Stored data:
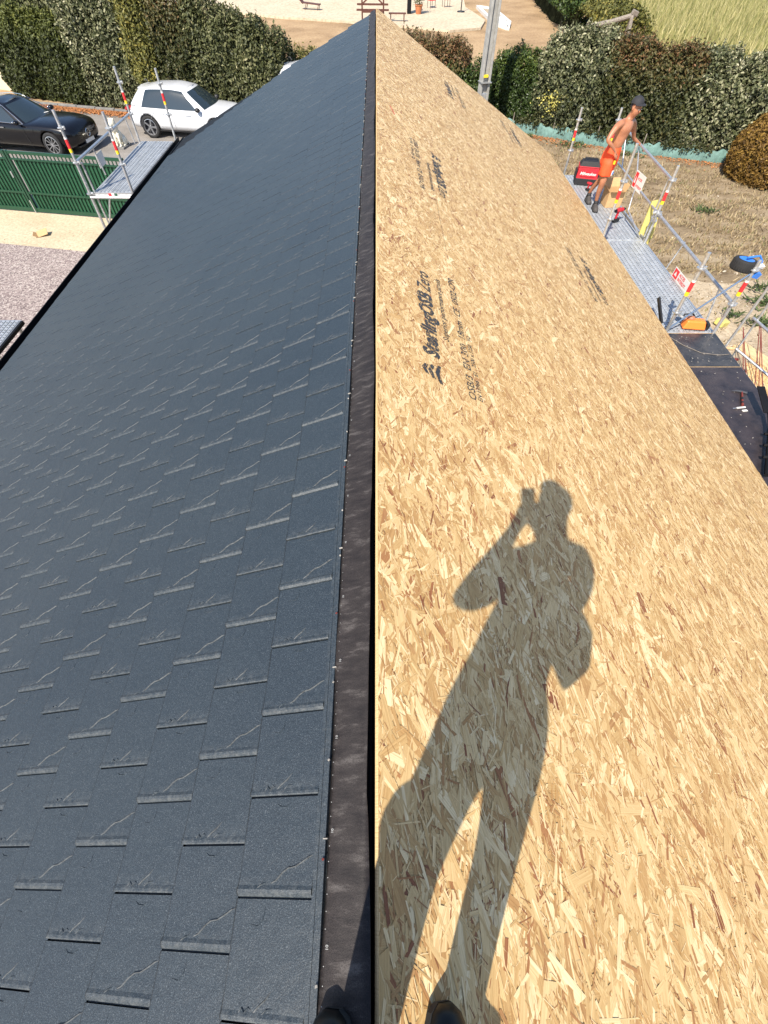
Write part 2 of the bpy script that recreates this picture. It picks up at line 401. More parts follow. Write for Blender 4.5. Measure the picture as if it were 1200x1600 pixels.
def kerb_run(p0, p1, n, name, label):
    t = thing(name, label, 'kerb')
    p0, p1 = Vector(p0), Vector(p1)
    for i in range(n):
        a = p0.lerp(p1, i / n); b = p0.lerp(p1, (i + .97) / n)
        MB().bar((a.x, a.y, .06 + rnd.uniform(-.01, .01)), (b.x, b.y, .06), .16, .07 + rnd.uniform(0, .05), 'kerb').build('kerb_stone', t, bevel=.02)
kerb_run((-16.6, 28.35), (-6.2, 25.6), 11, 'stone_kerb', 'low grey stone kerb at the foot of the laurel hedge')

# fallen leaves along the kerb
def scatter_quads(name, pts, size, material, tone, kind='stuff', tilt=.5, parent=None):
    n = len(pts); a = npr.uniform(0, 2 * np.pi, n); s = npr.uniform(size[0], size[1], n)
    ux = np.stack([np.cos(a), np.sin(a), npr.uniform(-tilt, tilt, n)], 1) * s[:, None]
    uy = np.stack([-np.sin(a), np.cos(a), npr.uniform(-tilt, tilt, n)], 1) * s[:, None] * .5
    V = np.stack([pts - ux, pts - uy, pts + ux, pts + uy], 1).reshape(-1, 3)
    F = np.arange(4 * n).reshape(n, 4)
    return tag(raw_mesh(name, V, F, [material], tone, parent=parent), kind=kind)
M['litter'] = leaf_material('fallen_leaves', [(0, (.30, .11, .035)), (.5, (.44, .19, .07)), (1, (.22, .10, .05))], .8, 0)
n = 6500; t_ = npr.uniform(0, 1, n); off = np.abs(npr.normal(0, .30, n))
P = np.stack([-16.6 + t_ * 8, 28.25 - t_ * 2.12 - off + .0, np.full(n, .03)], 1)
scatter_quads('fallen_leaves', P, (.03, .06), M['litter'], npr.uniform(0, 1, n))
n = 2600; t_ = npr.uniform(0, 1, n)
P = np.stack([5.2 + t_ * 8.5, 24.7 - t_ * 4.1 - np.abs(npr.normal(0, .4, n)), np.full(n, .03)], 1)
scatter_quads('leaf_litter', P, (.02, .05), M['litter'], npr.uniform(0, 1, n))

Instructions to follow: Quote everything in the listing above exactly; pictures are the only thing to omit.

Output below:
Write part 2 of the bpy script that recreates this picture. It picks up at line 401. More parts follow. Write for Blender 4.5. Measure the picture as if it were 1200x1600 pixels.
def kerb_run(p0, p1, n, name, label):
    t = thing(name, label, 'kerb')
    p0, p1 = Vector(p0), Vector(p1)
    for i in range(n):
        a = p0.lerp(p1, i / n); b = p0.lerp(p1, (i + .97) / n)
        MB().bar((a.x, a.y, .06 + rnd.uniform(-.01, .01)), (b.x, b.y, .06), .16, .07 + rnd.uniform(0, .05), 'kerb').build('kerb_stone', t, bevel=.02)
kerb_run((-16.6, 28.35), (-6.2, 25.6), 11, 'stone_kerb', 'low grey stone kerb at the foot of the laurel hedge')

# fallen leaves along the kerb
def scatter_quads(name, pts, size, material, tone, kind='stuff', tilt=.5, parent=None):
    n = len(pts); a = npr.uniform(0, 2 * np.pi, n); s = npr.uniform(size[0], size[1], n)
    ux = np.stack([np.cos(a), np.sin(a), npr.uniform(-tilt, tilt, n)], 1) * s[:, None]
    uy = np.stack([-np.sin(a), np.cos(a), npr.uniform(-tilt, tilt, n)], 1) * s[:, None] * .5
    V = np.stack([pts - ux, pts - uy, pts + ux, pts + uy], 1).reshape(-1, 3)
    F = np.arange(4 * n).reshape(n, 4)
    return tag(raw_mesh(name, V, F, [material], tone, parent=parent), kind=kind)
M['litter'] = leaf_material('fallen_leaves', [(0, (.30, .11, .035)), (.5, (.44, .19, .07)), (1, (.22, .10, .05))], .8, 0)
n = 6500; t_ = npr.uniform(0, 1, n); off = np.abs(npr.normal(0, .30, n))
P = np.stack([-16.6 + t_ * 8, 28.25 - t_ * 2.12 - off + .0, np.full(n, .03)], 1)
scatter_quads('fallen_leaves', P, (.03, .06), M['litter'], npr.uniform(0, 1, n))
n = 2600; t_ = npr.uniform(0, 1, n)
P = np.stack([5.2 + t_ * 8.5, 24.7 - t_ * 4.1 - np.abs(npr.normal(0, .4, n)), np.full(n, .03)], 1)
scatter_quads('leaf_litter', P, (.02, .05), M['litter'], npr.uniform(0, 1, n))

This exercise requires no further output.